Effectivement, il fut résolu que Rouillé et Bernis restant chargés de rédiger avec Stahremberg les deux conventions dont la signature pouvait avoir immédiatement lieu, ils prépareraient en même temps un mémoire où seraient posées toutes les questions que faisaient naître les autres propositions de Marie-Thérèse et qui déterminerait la mesure exacte et les conditions dans lesquelles il conviendrait au roi de s’y associer. Le mémoire serait remis à l’ambassadeur le lendemain même de la conclusion du traité défensif et serait ainsi, en réalité, le premier acte d’une négociation nouvelle[1].

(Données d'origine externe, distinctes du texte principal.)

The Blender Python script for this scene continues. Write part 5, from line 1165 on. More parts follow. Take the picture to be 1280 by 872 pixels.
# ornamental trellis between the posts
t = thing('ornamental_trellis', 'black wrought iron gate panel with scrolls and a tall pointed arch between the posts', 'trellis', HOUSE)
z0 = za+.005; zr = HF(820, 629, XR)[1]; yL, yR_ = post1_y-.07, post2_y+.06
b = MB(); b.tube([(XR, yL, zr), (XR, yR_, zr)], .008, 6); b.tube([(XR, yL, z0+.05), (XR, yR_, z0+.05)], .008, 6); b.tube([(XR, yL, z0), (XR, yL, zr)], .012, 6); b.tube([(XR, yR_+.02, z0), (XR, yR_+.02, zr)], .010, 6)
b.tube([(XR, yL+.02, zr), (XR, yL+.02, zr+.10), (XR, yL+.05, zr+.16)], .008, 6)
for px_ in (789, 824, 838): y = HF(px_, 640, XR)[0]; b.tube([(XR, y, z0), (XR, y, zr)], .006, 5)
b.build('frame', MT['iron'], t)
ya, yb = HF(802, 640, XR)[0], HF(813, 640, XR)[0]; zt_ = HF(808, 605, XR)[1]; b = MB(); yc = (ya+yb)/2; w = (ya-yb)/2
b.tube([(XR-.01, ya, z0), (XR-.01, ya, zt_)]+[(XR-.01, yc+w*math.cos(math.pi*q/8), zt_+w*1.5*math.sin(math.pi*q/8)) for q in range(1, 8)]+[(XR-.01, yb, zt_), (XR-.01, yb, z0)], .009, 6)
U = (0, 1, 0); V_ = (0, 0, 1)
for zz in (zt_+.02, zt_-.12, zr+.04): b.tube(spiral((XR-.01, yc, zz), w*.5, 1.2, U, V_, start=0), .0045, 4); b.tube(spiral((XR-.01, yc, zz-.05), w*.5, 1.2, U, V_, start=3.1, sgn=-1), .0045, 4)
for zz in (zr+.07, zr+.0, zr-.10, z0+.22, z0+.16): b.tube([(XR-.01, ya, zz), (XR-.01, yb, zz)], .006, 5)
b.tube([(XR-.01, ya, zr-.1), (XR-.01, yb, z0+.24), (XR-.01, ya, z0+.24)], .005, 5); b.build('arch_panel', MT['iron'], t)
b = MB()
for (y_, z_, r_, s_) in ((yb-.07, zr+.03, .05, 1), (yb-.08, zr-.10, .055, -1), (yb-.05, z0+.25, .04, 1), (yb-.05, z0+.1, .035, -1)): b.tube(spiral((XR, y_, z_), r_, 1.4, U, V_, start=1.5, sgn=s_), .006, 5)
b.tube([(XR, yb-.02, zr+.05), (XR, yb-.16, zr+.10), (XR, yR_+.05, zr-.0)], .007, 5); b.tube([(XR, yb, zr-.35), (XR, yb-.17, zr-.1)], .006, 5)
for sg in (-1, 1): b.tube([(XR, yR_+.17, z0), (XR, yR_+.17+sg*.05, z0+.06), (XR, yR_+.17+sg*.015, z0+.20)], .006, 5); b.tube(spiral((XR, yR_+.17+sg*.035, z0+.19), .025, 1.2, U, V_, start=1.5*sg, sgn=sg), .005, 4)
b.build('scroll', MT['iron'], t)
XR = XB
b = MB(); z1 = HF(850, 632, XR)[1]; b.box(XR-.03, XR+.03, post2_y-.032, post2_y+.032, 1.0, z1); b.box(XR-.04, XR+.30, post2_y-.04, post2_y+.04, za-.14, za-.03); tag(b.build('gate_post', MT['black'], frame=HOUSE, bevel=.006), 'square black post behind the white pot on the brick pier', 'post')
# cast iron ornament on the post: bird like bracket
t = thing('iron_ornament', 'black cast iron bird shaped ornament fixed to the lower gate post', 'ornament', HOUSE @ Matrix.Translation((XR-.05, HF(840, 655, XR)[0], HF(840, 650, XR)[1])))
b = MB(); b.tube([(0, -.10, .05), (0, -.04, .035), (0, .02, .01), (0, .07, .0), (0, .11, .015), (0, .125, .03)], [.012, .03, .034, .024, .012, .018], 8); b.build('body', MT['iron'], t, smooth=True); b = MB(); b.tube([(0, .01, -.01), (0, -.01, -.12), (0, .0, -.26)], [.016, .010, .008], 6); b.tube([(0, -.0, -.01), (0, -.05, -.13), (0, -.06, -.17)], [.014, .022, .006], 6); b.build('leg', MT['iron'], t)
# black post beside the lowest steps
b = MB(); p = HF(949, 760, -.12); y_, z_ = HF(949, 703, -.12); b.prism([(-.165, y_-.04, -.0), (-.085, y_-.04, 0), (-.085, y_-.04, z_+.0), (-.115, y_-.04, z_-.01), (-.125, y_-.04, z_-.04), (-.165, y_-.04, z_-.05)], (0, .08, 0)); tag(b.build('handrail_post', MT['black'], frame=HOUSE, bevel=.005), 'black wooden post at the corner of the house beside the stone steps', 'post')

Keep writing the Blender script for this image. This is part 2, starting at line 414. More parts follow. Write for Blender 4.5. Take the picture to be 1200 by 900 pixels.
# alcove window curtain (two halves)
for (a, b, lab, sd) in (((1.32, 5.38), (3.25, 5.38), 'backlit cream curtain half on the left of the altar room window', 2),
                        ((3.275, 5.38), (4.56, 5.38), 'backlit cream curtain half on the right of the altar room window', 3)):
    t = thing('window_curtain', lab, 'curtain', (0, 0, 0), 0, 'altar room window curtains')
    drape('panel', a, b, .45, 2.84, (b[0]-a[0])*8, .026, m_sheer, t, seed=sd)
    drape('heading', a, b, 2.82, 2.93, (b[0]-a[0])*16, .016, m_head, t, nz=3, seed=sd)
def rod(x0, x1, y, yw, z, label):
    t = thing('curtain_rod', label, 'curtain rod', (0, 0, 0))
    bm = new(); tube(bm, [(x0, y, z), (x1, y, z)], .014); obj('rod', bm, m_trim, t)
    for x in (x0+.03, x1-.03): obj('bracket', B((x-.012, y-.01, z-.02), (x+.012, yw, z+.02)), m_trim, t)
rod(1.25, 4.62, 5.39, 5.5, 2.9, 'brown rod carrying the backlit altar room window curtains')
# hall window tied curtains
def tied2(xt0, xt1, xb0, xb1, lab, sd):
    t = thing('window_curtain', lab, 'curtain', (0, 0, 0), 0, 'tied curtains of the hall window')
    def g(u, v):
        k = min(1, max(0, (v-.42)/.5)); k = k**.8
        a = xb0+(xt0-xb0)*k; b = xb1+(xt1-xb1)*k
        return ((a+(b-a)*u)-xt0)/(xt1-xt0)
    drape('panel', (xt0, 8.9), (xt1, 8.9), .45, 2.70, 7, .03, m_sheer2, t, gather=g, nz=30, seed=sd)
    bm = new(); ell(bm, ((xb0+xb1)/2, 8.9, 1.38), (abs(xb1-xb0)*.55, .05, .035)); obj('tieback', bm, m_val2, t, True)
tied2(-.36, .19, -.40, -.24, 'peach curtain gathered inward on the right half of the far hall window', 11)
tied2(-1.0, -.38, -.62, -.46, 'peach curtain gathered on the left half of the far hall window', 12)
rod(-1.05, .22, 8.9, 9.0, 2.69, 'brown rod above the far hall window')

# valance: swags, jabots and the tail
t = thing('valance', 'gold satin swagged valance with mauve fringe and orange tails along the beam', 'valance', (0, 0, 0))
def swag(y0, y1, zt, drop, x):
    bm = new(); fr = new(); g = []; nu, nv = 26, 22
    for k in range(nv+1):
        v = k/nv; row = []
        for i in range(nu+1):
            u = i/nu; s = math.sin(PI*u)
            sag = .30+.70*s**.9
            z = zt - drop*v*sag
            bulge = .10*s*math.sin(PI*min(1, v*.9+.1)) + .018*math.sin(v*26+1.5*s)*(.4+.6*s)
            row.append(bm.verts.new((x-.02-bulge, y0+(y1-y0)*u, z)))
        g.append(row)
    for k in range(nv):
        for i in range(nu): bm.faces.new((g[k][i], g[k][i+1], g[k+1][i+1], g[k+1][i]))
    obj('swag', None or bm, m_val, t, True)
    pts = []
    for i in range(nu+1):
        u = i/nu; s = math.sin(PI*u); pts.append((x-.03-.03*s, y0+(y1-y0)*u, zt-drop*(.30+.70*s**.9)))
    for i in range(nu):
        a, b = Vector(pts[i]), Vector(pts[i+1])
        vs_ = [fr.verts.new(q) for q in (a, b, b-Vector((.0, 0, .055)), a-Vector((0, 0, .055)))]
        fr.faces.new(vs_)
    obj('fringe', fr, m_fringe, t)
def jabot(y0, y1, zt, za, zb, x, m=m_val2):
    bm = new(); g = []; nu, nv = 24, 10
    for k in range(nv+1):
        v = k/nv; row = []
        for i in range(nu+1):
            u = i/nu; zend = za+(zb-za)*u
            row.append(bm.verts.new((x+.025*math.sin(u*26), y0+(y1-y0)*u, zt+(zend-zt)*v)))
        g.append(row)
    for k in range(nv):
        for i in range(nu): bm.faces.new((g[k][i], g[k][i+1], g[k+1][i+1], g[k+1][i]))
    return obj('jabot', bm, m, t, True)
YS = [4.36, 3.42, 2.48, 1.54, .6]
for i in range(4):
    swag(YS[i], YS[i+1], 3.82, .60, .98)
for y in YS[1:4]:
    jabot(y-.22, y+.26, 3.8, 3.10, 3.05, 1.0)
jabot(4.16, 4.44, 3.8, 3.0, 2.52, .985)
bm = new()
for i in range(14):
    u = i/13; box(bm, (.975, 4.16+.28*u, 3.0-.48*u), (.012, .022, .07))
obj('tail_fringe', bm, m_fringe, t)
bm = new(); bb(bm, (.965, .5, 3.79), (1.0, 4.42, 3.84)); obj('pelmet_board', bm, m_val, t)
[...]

  1. Bernis, Mémoires, t. I, p. 265, 266. ~ Stahremberg à Kaunitz, 2 mai 1756 (Archives de Vienne). — Bernis affirme que ce memorandum, où toutes les questions relatives à la négociation future devaient être traitées, avait été exigé de lui par Stahremberg qui aurait même voulu en être mis en possession avant la signature du traité défensif, et qu’il eut beaucoup de peine à le faire départir de cette exigence. Il y a quelque exagération dans cette assertion. Je n’ai pas aperçu, dans les dépêches de Stahremberg, trace de cette exigence absolue, ni de l’effort qui aurait été nécessaire pour l’écarter. Mais il est moralement certain que la remise du mémoire, comme indice de la négociation à poursuivre sur des bases plus larges, était convenue, et que, sans cette assurance, la signature du traité défensif n’aurait pas eu lieu. C’est ce que paraissaient avoir ignoré, avant l’ouvrage de M. d’Arneth et avant la publication des Mémoires de Bernis, tous les écrivains qui avaient fait le récit du traité de 1756.